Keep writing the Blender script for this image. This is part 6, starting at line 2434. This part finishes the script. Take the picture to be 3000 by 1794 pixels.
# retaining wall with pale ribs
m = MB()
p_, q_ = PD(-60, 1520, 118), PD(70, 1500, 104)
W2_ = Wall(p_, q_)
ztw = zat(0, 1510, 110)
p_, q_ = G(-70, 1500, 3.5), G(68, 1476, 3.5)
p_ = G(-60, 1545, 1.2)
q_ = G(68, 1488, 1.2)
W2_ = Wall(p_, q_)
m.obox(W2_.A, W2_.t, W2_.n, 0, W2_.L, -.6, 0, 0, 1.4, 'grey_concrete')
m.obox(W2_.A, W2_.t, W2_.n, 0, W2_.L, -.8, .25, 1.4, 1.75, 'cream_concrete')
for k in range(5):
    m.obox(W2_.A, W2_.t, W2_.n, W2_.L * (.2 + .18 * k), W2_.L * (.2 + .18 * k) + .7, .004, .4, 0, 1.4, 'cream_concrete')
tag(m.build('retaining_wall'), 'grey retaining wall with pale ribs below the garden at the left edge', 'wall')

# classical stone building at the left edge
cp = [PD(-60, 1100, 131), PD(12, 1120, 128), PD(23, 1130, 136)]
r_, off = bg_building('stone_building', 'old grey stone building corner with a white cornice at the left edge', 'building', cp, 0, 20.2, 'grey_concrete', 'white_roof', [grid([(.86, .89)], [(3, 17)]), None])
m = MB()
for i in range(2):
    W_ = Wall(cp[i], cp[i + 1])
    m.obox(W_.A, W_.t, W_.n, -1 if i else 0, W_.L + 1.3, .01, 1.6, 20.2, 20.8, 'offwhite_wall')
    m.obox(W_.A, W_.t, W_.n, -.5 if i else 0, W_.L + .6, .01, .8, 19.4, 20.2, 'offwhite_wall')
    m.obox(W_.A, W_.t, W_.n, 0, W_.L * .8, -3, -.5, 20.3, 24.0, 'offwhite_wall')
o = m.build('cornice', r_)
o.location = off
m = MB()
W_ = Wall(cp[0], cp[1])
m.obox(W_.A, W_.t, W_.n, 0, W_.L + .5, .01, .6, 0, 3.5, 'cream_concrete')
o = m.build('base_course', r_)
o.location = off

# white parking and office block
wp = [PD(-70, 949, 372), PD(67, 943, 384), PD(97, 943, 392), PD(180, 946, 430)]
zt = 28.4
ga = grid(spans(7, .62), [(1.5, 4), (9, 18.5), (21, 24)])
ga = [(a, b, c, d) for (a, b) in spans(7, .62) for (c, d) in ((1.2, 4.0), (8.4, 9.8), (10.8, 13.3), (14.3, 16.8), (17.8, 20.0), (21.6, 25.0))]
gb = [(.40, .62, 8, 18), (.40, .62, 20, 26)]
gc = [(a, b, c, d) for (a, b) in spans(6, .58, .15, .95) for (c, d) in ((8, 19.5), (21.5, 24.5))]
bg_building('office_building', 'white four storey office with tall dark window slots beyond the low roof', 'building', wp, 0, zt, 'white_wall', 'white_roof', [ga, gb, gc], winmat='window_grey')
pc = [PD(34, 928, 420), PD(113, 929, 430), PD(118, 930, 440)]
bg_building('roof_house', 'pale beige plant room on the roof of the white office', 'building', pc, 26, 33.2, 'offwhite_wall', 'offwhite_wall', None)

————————

# Task goal
Copy out the full listing exactly.

# Response
Keep writing the Blender script for this image. This is part 6, starting at line 2434. This part finishes the script. Take the picture to be 3000 by 1794 pixels.
# retaining wall with pale ribs
m = MB()
p_, q_ = PD(-60, 1520, 118), PD(70, 1500, 104)
W2_ = Wall(p_, q_)
ztw = zat(0, 1510, 110)
p_, q_ = G(-70, 1500, 3.5), G(68, 1476, 3.5)
p_ = G(-60, 1545, 1.2)
q_ = G(68, 1488, 1.2)
W2_ = Wall(p_, q_)
m.obox(W2_.A, W2_.t, W2_.n, 0, W2_.L, -.6, 0, 0, 1.4, 'grey_concrete')
m.obox(W2_.A, W2_.t, W2_.n, 0, W2_.L, -.8, .25, 1.4, 1.75, 'cream_concrete')
for k in range(5):
    m.obox(W2_.A, W2_.t, W2_.n, W2_.L * (.2 + .18 * k), W2_.L * (.2 + .18 * k) + .7, .004, .4, 0, 1.4, 'cream_concrete')
tag(m.build('retaining_wall'), 'grey retaining wall with pale ribs below the garden at the left edge', 'wall')

# classical stone building at the left edge
cp = [PD(-60, 1100, 131), PD(12, 1120, 128), PD(23, 1130, 136)]
r_, off = bg_building('stone_building', 'old grey stone building corner with a white cornice at the left edge', 'building', cp, 0, 20.2, 'grey_concrete', 'white_roof', [grid([(.86, .89)], [(3, 17)]), None])
m = MB()
for i in range(2):
    W_ = Wall(cp[i], cp[i + 1])
    m.obox(W_.A, W_.t, W_.n, -1 if i else 0, W_.L + 1.3, .01, 1.6, 20.2, 20.8, 'offwhite_wall')
    m.obox(W_.A, W_.t, W_.n, -.5 if i else 0, W_.L + .6, .01, .8, 19.4, 20.2, 'offwhite_wall')
    m.obox(W_.A, W_.t, W_.n, 0, W_.L * .8, -3, -.5, 20.3, 24.0, 'offwhite_wall')
o = m.build('cornice', r_)
o.location = off
m = MB()
W_ = Wall(cp[0], cp[1])
m.obox(W_.A, W_.t, W_.n, 0, W_.L + .5, .01, .6, 0, 3.5, 'cream_concrete')
o = m.build('base_course', r_)
o.location = off

# white parking and office block
wp = [PD(-70, 949, 372), PD(67, 943, 384), PD(97, 943, 392), PD(180, 946, 430)]
zt = 28.4
ga = grid(spans(7, .62), [(1.5, 4), (9, 18.5), (21, 24)])
ga = [(a, b, c, d) for (a, b) in spans(7, .62) for (c, d) in ((1.2, 4.0), (8.4, 9.8), (10.8, 13.3), (14.3, 16.8), (17.8, 20.0), (21.6, 25.0))]
gb = [(.40, .62, 8, 18), (.40, .62, 20, 26)]
gc = [(a, b, c, d) for (a, b) in spans(6, .58, .15, .95) for (c, d) in ((8, 19.5), (21.5, 24.5))]
bg_building('office_building', 'white four storey office with tall dark window slots beyond the low roof', 'building', wp, 0, zt, 'white_wall', 'white_roof', [ga, gb, gc], winmat='window_grey')
pc = [PD(34, 928, 420), PD(113, 929, 430), PD(118, 930, 440)]
bg_building('roof_house', 'pale beige plant room on the roof of the white office', 'building', pc, 26, 33.2, 'offwhite_wall', 'offwhite_wall', None)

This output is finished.